VSU honors public administration program

Kay Harris
The Valdosta Daily Times

VALDOSTA — The Public Administration department at Valdosta State University held its annual recognition luncheon Wednesday, honoring the man responsible for the success of the program as well as several award recipients.

Dr. Nolan Argyle, who is retiring at the end of June after 28 years at VSU, was lauded by his peers and former students alike as the pioneer of public administration. City Manager Larry Hanson presented him with a proclamation from the city, and fellow professor Dr. Lee Allen described Argyle as a role model.

“There are two kinds of people — leaders and managers. Dr. Argyle’s both,” Allen said, detailing his work in creating the online masters of public administration degree in 1999, followed by the doctorate degree in 2007.
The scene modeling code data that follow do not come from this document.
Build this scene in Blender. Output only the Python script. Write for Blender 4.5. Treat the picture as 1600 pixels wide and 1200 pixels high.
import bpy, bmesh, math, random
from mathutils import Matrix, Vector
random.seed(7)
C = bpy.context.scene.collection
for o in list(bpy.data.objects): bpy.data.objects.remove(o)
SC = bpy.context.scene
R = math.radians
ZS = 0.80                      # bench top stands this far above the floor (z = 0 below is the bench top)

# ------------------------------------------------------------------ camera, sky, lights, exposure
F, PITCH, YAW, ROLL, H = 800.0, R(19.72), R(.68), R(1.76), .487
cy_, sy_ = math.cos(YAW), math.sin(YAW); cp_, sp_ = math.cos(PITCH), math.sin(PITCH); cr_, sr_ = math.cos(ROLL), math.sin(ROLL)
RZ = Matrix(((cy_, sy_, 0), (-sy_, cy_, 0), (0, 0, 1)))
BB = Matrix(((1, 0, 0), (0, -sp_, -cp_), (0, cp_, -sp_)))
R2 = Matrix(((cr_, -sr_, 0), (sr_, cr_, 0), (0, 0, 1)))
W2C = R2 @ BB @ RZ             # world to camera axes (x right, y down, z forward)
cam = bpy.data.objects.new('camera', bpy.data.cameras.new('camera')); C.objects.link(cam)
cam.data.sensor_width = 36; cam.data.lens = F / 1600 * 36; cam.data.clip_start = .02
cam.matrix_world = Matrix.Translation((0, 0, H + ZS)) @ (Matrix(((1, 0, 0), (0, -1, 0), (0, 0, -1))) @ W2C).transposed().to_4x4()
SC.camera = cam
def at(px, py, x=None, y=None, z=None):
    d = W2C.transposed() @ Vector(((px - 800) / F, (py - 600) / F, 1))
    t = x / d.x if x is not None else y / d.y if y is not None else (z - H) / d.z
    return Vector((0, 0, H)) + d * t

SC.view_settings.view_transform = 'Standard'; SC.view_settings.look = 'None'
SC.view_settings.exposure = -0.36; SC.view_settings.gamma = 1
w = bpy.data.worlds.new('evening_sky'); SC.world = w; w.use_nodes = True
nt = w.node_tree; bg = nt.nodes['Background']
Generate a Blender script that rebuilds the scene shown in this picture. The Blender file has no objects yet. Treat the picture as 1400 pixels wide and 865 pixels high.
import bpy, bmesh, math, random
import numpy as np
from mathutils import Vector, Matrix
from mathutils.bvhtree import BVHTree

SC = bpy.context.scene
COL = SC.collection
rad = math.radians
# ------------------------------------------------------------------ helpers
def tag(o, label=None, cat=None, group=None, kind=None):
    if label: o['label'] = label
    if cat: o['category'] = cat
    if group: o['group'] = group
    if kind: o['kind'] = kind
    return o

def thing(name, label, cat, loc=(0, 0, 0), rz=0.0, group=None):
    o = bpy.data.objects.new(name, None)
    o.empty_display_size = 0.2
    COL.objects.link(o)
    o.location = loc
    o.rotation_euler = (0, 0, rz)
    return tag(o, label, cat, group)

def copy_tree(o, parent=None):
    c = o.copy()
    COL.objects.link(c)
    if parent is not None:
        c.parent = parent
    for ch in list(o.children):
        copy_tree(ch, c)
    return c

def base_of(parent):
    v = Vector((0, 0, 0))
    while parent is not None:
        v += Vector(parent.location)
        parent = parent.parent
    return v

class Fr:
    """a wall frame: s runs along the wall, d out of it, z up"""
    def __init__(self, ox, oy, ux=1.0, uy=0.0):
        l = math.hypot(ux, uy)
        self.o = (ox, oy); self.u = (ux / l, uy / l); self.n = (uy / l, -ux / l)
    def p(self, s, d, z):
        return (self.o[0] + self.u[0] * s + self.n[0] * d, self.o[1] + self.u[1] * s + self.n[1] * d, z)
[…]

“He’s a master chess player, and he’s always looking several moves ahead of you. He did the same thing in creating these programs, always looking ahead several semesters to ensure they would run smoothly.”

Argyle was named the public administration coordinator at VSU in 1989 and he has had a hand in teaching the art of governance in the public and private sectors to thousands of students over the years.

Dr. Jim Peterson, chairman of the political science department, said Argyle’s approach to research and his body of work was unique in the field, as he applied the principles of government from Socrates and Aristotle to modern practice.

“Many students have been nourished by his mentoring,” Peterson said.

Dr. Loyce Turner, former state senator, was on hand to present the award that bears his name, the Loyce W. Turner Outstanding Public Official Award. Turner thanked Argyle for his service and said, “It’s very valuable to have VSU graduates working in public service all over the state and everywhere.”

Sementha Mathews, the public information officer for the City of Valdosta, received the Turner award for 2013. She addressed the many changes in the dissemination of information to the public from the government over the years, and the challenges of working with citizens.

“Most of the time when citizens call, even when they’re angry, what they really want is someone willing to listen and understand, and I feel privileged to help them,” she said.

Several students were also honored at the luncheon, including MPA students Daniel Lohr and Joshua Allred, and DPA student Kimberly Gray.

After being surprised by the accolades and the retirement honors, Argyle spoke only briefly at the end of the luncheon, saying, “This is my favorite meeting of the year, when we come together to recognize the students we are here to serve.”